Exercise objective
An exact copy of all the data is required, with pictures left out.

— begin —

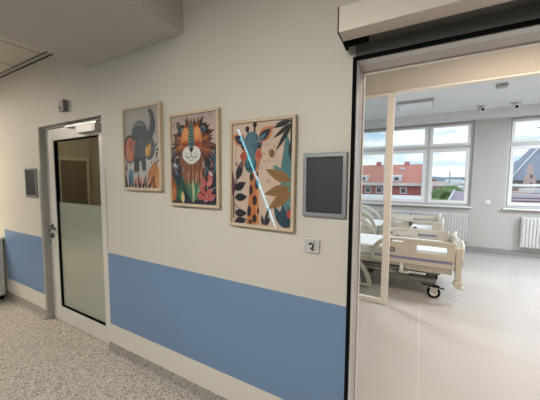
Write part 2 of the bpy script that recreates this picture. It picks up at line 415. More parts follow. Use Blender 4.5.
# ================================================================== STRUCTURE: lobby + ward
YP, YF, RC = 2.2, 5.63, 2.90
struct(MB().box(-6.5, 5.4, WT + .02, YF, -.05, 0).build('floor_ward', M_vinyl), 'pale beige grey vinyl floor of the ward')
struct(MB().box(OX0, OX1, .05, WT + .02, -.05, .0005).build('floor_threshold', M_vinyl))
struct(MB().box(.0335, .0375, .05, 2.45, .0, .0007).build('floor_seam', M_seam), 'thin pale weld seam in the ward floor')
struct(MB().box(-6.5, 5.4, WT, YF, RC, RC + .1).build('ceiling_ward', M_rceil))
mb = MB(); mb.box(-1.75, 5.3, 0, .01, 0, 0)
mb = MB()
mb.box(-1.74, -1.06, 2.14, 2.24, 0, RC - .001, M_lintel); mb.box(-1.06, -.96, WT, 2.24, 0, RC - .001, M_lintel)
mb.box(-.96, 2.3, 2.15, 2.26, 2.522, RC - .001, M_lintel); mb.box(2.2, 2.3, WT, 2.26, 0, 2.522, M_lintel); mb.box(2.3, 5.4, 2.15, 2.26, 0, RC - .001, M_lintel)
mb.box(-6.5, -1.74, 2.14, 2.24, 0, RC - .001, M_lintel); mb.box(2.2, 2.3, WT, 2.15, 2.522, RC - .001, M_lintel)
struct(mb.build('wall_partition'), 'beige partition wall and lintel between lobby and ward')
struct(MB().box(-6.6, -6.5, 2.1, YF + .3, 0, 3).build('wall_ward_left', M_rwall))
struct(MB().box(5.4, 5.5, 0, YF + .3, 0, 3).build('wall_ward_right', M_rwall))
# window wall
W1 = (-1.50, .90); W2 = (1.445, 3.845); WS, WTZ = .98, 2.725
mb = MB(); T = .30
for a, b in ((-6.5, W1[0]), (W1[1], W2[0]), (W2[1], 5.4)): mb.box(a, b, YF, YF + T, 0, RC)
for a, b in (W1, W2): mb.box(a, b, YF, YF + T, 0, WS); mb.box(a, b, YF, YF + T, WTZ + .03, RC)
struct(mb.build('wall_window', M_rwall), 'grey window wall at the far side of the ward')
struct(MB().box(-6.5, 5.4, 5.40, YF - .0005, 2.735, RC - .0005).build('ceiling_bulkhead', M_beam), 'pale bulkhead above the ward windows')
mb = MB().prism([(YF - .0005, .15), (YF - .012, .15), (YF - .014, .04), (YF - .05, .001), (YF - .0005, .001)], 'x', -6.5, 5.4)
struct(mb.build('baseboard_ward', M_skirt), 'grey coved skirting along the window wall')

def ward_window(n, x0, x1, lab):
    r = sthing('window_%d' % n, lab, ((x0 + x1) / 2, YF + .05, 0))
    h = (x1 - x0) / 2; y0, y1 = 0, .07
    mb = MB(); f = .045
    mb.box(-h, -h + f, y0, y1, WS, WTZ + .03); mb.box(h - f, h, y0, y1, WS, WTZ + .03)
    mb.box(-h + f, h - f, y0, y1, WS, WS + f); mb.box(-h + f, h - f, y0, y1, WTZ + .03 - f, WTZ + .03)
    n3 = (x1 - x0) / 3
    for k in (1, 2): mb.box(-h + n3 * k - .03, -h + n3 * k + .03, y0, y1, WS + f, WTZ + .03 - f)
    for k in range(3):
        a = -h + n3 * k + (f if k == 0 else .03); b = -h + n3 * (k + 1) - (f if k == 2 else .03)
        mb.box(a, b, y0, y1, 2.195, 2.255)
    mb.build('window_frame', M_upvc, r, .003)
    for k in range(3):
        a = -h + n3 * k + (f if k == 0 else .03) + .003; b = -h + n3 * (k + 1) - (f if k == 2 else .03) - .003
        for (z0, z1, low) in ((WS + f + .003, 2.192, True), (2.258, WTZ + .03 - f - .003, False)):
            sw = .062 if low else .05
            mb = MB(); mb.box(a, a + sw, -.012, .055, z0, z1); mb.box(b - sw, b, -.012, .055, z0, z1)
            mb.box(a + sw, b - sw, -.012, .055, z0, z0 + sw); mb.box(a + sw, b - sw, -.012, .055, z1 - sw, z1)
            s = mb.build('sash', M_upvc_w, r, .004)
            MB().box(a + sw, b - sw, .02, .03, z0 + sw, z1 - sw).build('glass_pane', M_glass, s)
            if low:
                hn = MB(); hx = b - sw / 2; hn.box(hx - .012, hx + .012, -.02, -.0125, 1.50, 1.58); hn.box(hx - .01, hx + .01, -.045, -.02, 1.53, 1.55); hn.box(hx - .011, hx + .011, -.052, -.04, 1.43, 1.55)
                hn.build('window_handle', M_upvc_w, s, .003)
    MB().box(-h + .002, h - .002, .075, .10, 1.405, 1.455).build('safety_bar', M_upvc_w, r, .004)
    # blind cassette with a slack cord at the top
    MB().box(-h + .05, h - .05, -.035, -.013, 2.665, 2.705).build('blind_cassette', M_upvc, r, .006)
    MB().box(-h - .03, h + .03, -.12, -.0005, WS - .028, WS - .001).build('window_sill', M_upvc_w, r, .004)
    return r
ward_window(1, *W1, 'three-light window behind the beds, looking onto the red tiled house')
ward_window(2, *W2, 'three-light window right of the bare wall pier, looking onto slate roofs')

# glazed sidelight of the partition
sl = sthing('window_3', 'tall cream framed glass sidelight beside the ward entrance', (0, 2.2, 0))
mb = MB()
mb.box(-.385, -.308, -.03, .03, 0, 2.521); mb.box(-.96, -.905, -.03, .03, 0, 2.521)
mb.box(-.905, -.385, -.03, .03, 0, .055); mb.box(-.905, -.385, -.03, .03, 2.485, 2.521)
mb.build('frame', M_frame_cream, sl, .003)
MB().box(-.905, -.385, -.005, .003, .055, 2.485).build('glass_pane', M_glass_p, sl)
MB().box(-.308, 2.2, -.045, .055, 2.500, 2.5215).build('head_strip', M_frame_cream, sl, .002)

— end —

Full response
Write part 2 of the bpy script that recreates this picture. It picks up at line 415. More parts follow. Use Blender 4.5.
# ================================================================== STRUCTURE: lobby + ward
YP, YF, RC = 2.2, 5.63, 2.90
struct(MB().box(-6.5, 5.4, WT + .02, YF, -.05, 0).build('floor_ward', M_vinyl), 'pale beige grey vinyl floor of the ward')
struct(MB().box(OX0, OX1, .05, WT + .02, -.05, .0005).build('floor_threshold', M_vinyl))
struct(MB().box(.0335, .0375, .05, 2.45, .0, .0007).build('floor_seam', M_seam), 'thin pale weld seam in the ward floor')
struct(MB().box(-6.5, 5.4, WT, YF, RC, RC + .1).build('ceiling_ward', M_rceil))
mb = MB(); mb.box(-1.75, 5.3, 0, .01, 0, 0)
mb = MB()
mb.box(-1.74, -1.06, 2.14, 2.24, 0, RC - .001, M_lintel); mb.box(-1.06, -.96, WT, 2.24, 0, RC - .001, M_lintel)
mb.box(-.96, 2.3, 2.15, 2.26, 2.522, RC - .001, M_lintel); mb.box(2.2, 2.3, WT, 2.26, 0, 2.522, M_lintel); mb.box(2.3, 5.4, 2.15, 2.26, 0, RC - .001, M_lintel)
mb.box(-6.5, -1.74, 2.14, 2.24, 0, RC - .001, M_lintel); mb.box(2.2, 2.3, WT, 2.15, 2.522, RC - .001, M_lintel)
struct(mb.build('wall_partition'), 'beige partition wall and lintel between lobby and ward')
struct(MB().box(-6.6, -6.5, 2.1, YF + .3, 0, 3).build('wall_ward_left', M_rwall))
struct(MB().box(5.4, 5.5, 0, YF + .3, 0, 3).build('wall_ward_right', M_rwall))
# window wall
W1 = (-1.50, .90); W2 = (1.445, 3.845); WS, WTZ = .98, 2.725
mb = MB(); T = .30
for a, b in ((-6.5, W1[0]), (W1[1], W2[0]), (W2[1], 5.4)): mb.box(a, b, YF, YF + T, 0, RC)
for a, b in (W1, W2): mb.box(a, b, YF, YF + T, 0, WS); mb.box(a, b, YF, YF + T, WTZ + .03, RC)
struct(mb.build('wall_window', M_rwall), 'grey window wall at the far side of the ward')
struct(MB().box(-6.5, 5.4, 5.40, YF - .0005, 2.735, RC - .0005).build('ceiling_bulkhead', M_beam), 'pale bulkhead above the ward windows')
mb = MB().prism([(YF - .0005, .15), (YF - .012, .15), (YF - .014, .04), (YF - .05, .001), (YF - .0005, .001)], 'x', -6.5, 5.4)
struct(mb.build('baseboard_ward', M_skirt), 'grey coved skirting along the window wall')

def ward_window(n, x0, x1, lab):
    r = sthing('window_%d' % n, lab, ((x0 + x1) / 2, YF + .05, 0))
    h = (x1 - x0) / 2; y0, y1 = 0, .07
    mb = MB(); f = .045
    mb.box(-h, -h + f, y0, y1, WS, WTZ + .03); mb.box(h - f, h, y0, y1, WS, WTZ + .03)
    mb.box(-h + f, h - f, y0, y1, WS, WS + f); mb.box(-h + f, h - f, y0, y1, WTZ + .03 - f, WTZ + .03)
    n3 = (x1 - x0) / 3
    for k in (1, 2): mb.box(-h + n3 * k - .03, -h + n3 * k + .03, y0, y1, WS + f, WTZ + .03 - f)
    for k in range(3):
        a = -h + n3 * k + (f if k == 0 else .03); b = -h + n3 * (k + 1) - (f if k == 2 else .03)
        mb.box(a, b, y0, y1, 2.195, 2.255)
    mb.build('window_frame', M_upvc, r, .003)
    for k in range(3):
        a = -h + n3 * k + (f if k == 0 else .03) + .003; b = -h + n3 * (k + 1) - (f if k == 2 else .03) - .003
        for (z0, z1, low) in ((WS + f + .003, 2.192, True), (2.258, WTZ + .03 - f - .003, False)):
            sw = .062 if low else .05
            mb = MB(); mb.box(a, a + sw, -.012, .055, z0, z1); mb.box(b - sw, b, -.012, .055, z0, z1)
            mb.box(a + sw, b - sw, -.012, .055, z0, z0 + sw); mb.box(a + sw, b - sw, -.012, .055, z1 - sw, z1)
            s = mb.build('sash', M_upvc_w, r, .004)
            MB().box(a + sw, b - sw, .02, .03, z0 + sw, z1 - sw).build('glass_pane', M_glass, s)
            if low:
                hn = MB(); hx = b - sw / 2; hn.box(hx - .012, hx + .012, -.02, -.0125, 1.50, 1.58); hn.box(hx - .01, hx + .01, -.045, -.02, 1.53, 1.55); hn.box(hx - .011, hx + .011, -.052, -.04, 1.43, 1.55)
                hn.build('window_handle', M_upvc_w, s, .003)
    MB().box(-h + .002, h - .002, .075, .10, 1.405, 1.455).build('safety_bar', M_upvc_w, r, .004)
    # blind cassette with a slack cord at the top
    MB().box(-h + .05, h - .05, -.035, -.013, 2.665, 2.705).build('blind_cassette', M_upvc, r, .006)
    MB().box(-h - .03, h + .03, -.12, -.0005, WS - .028, WS - .001).build('window_sill', M_upvc_w, r, .004)
    return r
ward_window(1, *W1, 'three-light window behind the beds, looking onto the red tiled house')
ward_window(2, *W2, 'three-light window right of the bare wall pier, looking onto slate roofs')

# glazed sidelight of the partition
sl = sthing('window_3', 'tall cream framed glass sidelight beside the ward entrance', (0, 2.2, 0))
mb = MB()
mb.box(-.385, -.308, -.03, .03, 0, 2.521); mb.box(-.96, -.905, -.03, .03, 0, 2.521)
mb.box(-.905, -.385, -.03, .03, 0, .055); mb.box(-.905, -.385, -.03, .03, 2.485, 2.521)
mb.build('frame', M_frame_cream, sl, .003)
MB().box(-.905, -.385, -.005, .003, .055, 2.485).build('glass_pane', M_glass_p, sl)
MB().box(-.308, 2.2, -.045, .055, 2.500, 2.5215).build('head_strip', M_frame_cream, sl, .002)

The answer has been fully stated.